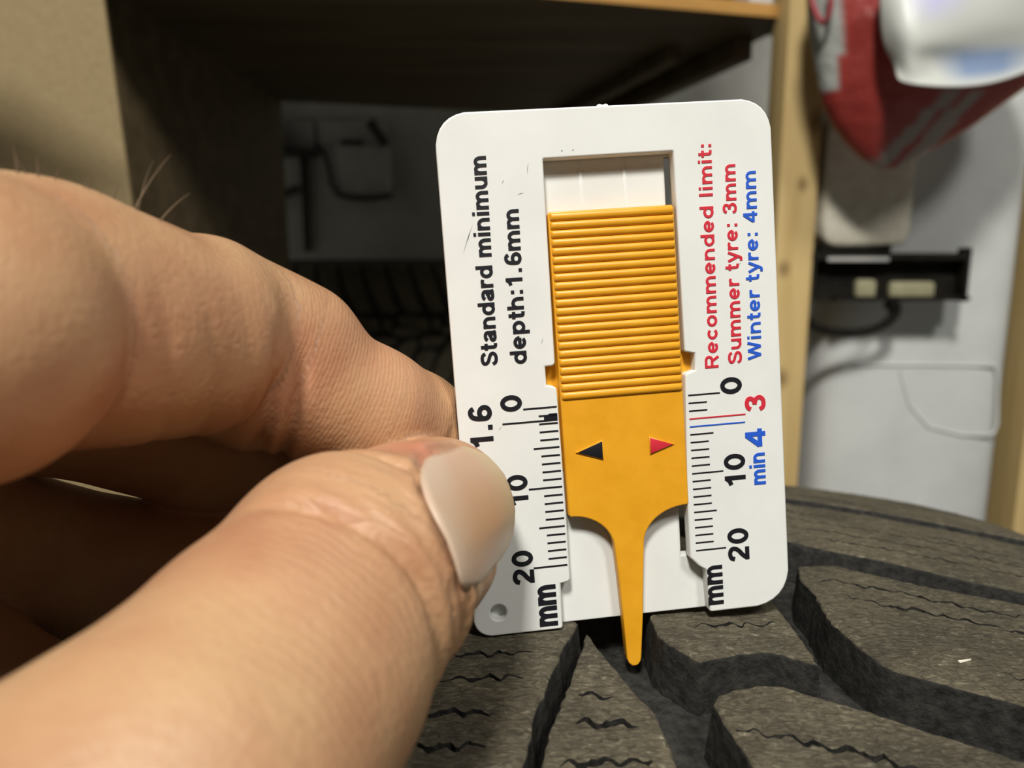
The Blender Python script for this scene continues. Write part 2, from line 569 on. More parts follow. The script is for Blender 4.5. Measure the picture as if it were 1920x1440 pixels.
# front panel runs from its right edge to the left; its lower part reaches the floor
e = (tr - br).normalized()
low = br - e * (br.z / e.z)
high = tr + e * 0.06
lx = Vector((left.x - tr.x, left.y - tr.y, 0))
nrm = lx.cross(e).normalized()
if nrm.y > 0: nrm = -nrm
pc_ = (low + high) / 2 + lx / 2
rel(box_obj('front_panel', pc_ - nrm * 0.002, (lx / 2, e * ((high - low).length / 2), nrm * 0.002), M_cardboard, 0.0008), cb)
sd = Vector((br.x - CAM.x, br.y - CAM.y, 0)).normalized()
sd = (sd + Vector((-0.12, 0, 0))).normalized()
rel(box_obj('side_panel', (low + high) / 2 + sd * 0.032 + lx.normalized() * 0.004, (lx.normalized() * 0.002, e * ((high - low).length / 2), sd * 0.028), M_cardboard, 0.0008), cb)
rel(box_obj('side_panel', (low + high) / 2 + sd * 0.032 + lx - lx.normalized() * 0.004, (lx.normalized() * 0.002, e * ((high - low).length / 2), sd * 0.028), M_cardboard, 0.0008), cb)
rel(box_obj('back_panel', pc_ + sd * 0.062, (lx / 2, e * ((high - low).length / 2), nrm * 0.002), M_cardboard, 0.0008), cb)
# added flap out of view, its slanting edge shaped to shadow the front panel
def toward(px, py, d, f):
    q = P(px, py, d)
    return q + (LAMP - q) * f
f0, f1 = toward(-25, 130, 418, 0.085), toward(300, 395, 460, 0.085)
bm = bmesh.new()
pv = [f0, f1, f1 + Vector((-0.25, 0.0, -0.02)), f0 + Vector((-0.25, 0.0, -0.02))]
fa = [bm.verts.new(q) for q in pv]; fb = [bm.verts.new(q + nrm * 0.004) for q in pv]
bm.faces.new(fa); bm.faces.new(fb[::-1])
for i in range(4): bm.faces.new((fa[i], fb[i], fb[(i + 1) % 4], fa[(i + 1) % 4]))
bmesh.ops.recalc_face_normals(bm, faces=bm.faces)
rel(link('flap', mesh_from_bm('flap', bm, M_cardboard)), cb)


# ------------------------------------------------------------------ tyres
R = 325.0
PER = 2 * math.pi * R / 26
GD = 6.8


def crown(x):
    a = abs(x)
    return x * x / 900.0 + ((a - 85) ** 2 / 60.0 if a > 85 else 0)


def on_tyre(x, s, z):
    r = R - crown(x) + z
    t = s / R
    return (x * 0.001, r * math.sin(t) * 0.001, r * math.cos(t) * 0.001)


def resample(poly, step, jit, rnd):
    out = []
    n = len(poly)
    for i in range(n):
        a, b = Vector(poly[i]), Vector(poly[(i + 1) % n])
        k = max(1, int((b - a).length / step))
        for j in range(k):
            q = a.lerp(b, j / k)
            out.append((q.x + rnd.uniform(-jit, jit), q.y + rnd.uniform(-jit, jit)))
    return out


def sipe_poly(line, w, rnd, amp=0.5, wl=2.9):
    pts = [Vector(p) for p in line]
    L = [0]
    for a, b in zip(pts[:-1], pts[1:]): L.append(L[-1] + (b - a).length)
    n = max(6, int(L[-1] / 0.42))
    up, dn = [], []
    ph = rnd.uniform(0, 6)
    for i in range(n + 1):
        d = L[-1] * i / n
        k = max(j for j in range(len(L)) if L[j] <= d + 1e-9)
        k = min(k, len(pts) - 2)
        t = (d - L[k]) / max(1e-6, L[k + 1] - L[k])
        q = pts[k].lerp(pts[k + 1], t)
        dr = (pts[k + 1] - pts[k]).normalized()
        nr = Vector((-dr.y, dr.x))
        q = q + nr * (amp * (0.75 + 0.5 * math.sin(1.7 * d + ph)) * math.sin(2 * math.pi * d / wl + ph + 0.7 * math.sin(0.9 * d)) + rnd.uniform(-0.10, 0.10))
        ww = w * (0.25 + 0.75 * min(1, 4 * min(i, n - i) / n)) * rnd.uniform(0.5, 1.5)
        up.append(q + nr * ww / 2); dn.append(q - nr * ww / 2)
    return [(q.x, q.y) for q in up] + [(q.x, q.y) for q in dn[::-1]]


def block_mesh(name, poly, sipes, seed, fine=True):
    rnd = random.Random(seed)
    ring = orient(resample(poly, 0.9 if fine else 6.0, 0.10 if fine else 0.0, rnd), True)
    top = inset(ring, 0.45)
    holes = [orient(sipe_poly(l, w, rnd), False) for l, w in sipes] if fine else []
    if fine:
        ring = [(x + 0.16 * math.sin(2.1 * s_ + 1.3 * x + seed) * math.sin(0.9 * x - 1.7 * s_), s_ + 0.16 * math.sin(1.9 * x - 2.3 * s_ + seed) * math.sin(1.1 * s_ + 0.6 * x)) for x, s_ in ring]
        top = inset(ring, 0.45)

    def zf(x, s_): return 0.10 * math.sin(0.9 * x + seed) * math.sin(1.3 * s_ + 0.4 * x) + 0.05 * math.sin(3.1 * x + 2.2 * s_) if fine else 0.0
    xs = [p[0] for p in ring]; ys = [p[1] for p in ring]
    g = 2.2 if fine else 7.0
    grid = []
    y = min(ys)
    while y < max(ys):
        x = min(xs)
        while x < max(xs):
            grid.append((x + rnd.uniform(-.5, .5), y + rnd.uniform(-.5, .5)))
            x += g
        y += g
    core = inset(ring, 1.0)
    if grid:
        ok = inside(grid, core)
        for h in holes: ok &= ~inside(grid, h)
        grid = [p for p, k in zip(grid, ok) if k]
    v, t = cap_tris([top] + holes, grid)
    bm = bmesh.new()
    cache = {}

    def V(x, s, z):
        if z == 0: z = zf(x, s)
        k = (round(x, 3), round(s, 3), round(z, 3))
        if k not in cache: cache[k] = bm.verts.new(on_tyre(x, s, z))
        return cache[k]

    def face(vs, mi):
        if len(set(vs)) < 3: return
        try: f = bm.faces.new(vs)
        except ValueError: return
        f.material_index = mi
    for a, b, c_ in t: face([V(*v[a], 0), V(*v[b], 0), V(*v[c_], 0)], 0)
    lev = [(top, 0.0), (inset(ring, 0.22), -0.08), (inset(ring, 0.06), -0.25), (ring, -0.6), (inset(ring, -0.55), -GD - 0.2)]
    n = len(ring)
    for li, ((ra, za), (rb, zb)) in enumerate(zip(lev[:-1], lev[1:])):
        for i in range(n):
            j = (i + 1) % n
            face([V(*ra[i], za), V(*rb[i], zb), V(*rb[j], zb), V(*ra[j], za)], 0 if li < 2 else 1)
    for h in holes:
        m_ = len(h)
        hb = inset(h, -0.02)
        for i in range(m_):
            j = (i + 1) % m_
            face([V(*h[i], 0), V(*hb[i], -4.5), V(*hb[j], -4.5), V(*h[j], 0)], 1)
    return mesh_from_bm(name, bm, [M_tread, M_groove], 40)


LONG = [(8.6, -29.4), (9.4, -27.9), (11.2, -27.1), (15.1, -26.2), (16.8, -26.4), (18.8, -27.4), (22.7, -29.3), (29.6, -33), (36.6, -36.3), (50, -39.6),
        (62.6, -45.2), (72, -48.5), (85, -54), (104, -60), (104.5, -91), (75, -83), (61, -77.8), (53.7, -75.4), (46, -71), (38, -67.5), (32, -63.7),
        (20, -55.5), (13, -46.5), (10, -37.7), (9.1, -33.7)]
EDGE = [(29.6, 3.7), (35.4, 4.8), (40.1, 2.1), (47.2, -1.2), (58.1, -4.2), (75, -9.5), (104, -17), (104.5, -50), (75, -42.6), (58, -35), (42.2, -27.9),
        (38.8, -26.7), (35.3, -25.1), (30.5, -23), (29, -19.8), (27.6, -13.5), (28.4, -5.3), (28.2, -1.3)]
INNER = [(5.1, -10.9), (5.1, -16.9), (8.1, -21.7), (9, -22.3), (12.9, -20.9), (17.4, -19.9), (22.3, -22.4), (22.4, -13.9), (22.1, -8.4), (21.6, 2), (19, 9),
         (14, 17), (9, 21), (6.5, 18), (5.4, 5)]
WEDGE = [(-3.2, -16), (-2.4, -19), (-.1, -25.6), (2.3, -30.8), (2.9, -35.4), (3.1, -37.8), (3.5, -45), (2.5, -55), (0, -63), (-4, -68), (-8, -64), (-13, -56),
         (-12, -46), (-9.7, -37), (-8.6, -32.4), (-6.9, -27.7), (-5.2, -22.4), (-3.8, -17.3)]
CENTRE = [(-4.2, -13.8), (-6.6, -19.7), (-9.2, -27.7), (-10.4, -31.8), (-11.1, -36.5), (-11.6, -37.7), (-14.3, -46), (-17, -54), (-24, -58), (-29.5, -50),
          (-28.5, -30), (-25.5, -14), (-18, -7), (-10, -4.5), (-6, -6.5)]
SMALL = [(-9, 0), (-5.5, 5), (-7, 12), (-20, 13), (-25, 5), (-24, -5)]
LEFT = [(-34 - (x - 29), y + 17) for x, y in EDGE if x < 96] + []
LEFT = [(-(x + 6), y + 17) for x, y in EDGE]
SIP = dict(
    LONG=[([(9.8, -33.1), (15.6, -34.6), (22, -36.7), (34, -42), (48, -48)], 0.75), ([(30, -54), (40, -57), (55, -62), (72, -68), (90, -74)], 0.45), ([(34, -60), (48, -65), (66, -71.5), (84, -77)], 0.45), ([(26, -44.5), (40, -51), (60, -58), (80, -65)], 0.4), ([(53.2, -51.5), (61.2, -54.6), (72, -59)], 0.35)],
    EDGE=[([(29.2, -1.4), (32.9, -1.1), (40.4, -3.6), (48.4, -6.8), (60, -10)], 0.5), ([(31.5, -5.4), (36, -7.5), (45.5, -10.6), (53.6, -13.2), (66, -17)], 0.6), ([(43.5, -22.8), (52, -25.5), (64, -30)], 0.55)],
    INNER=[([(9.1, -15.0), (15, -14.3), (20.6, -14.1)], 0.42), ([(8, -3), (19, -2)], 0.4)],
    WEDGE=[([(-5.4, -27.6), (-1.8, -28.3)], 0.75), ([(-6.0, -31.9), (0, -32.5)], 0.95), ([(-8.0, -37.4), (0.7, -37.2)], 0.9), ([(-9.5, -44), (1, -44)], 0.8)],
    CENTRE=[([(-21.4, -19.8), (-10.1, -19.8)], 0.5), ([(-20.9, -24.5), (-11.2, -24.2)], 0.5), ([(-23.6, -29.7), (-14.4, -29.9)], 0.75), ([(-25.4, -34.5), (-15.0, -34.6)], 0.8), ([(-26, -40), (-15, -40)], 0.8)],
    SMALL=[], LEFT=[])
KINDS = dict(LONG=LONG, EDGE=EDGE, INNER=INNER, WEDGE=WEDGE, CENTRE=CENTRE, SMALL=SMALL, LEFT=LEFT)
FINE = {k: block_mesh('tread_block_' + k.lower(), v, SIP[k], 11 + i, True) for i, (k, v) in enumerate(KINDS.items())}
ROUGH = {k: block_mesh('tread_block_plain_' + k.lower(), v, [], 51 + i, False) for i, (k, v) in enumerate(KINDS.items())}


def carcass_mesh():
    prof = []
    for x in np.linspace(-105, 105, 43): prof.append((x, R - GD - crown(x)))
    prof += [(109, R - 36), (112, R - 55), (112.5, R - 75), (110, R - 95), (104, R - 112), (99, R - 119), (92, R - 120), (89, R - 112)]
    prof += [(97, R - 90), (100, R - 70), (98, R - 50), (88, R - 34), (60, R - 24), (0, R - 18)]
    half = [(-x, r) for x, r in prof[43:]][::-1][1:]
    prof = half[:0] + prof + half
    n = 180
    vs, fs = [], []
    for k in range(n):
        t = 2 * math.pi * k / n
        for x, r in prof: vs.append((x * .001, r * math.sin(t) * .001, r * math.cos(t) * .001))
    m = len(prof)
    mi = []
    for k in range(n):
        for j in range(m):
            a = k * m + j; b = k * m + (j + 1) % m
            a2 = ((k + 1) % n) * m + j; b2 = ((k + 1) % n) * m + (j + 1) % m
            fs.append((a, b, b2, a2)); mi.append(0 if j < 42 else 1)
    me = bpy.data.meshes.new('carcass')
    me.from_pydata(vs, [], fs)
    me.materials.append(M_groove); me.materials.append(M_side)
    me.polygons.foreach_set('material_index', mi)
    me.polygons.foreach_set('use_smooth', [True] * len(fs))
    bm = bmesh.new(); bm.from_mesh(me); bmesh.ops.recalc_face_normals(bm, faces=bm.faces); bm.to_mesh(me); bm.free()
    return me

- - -

§ **Your goal**
Your task is to print the lines from the one containing "V(*h[j], 0)], 1)" through the one containing "return mesh_from_bm(name, bm, [M_tread, M_groove], 40)", exactly and with nothing added.

§ **Task result**
            face([V(*h[i], 0), V(*hb[i], -4.5), V(*hb[j], -4.5), V(*h[j], 0)], 1)
    return mesh_from_bm(name, bm, [M_tread, M_groove], 40)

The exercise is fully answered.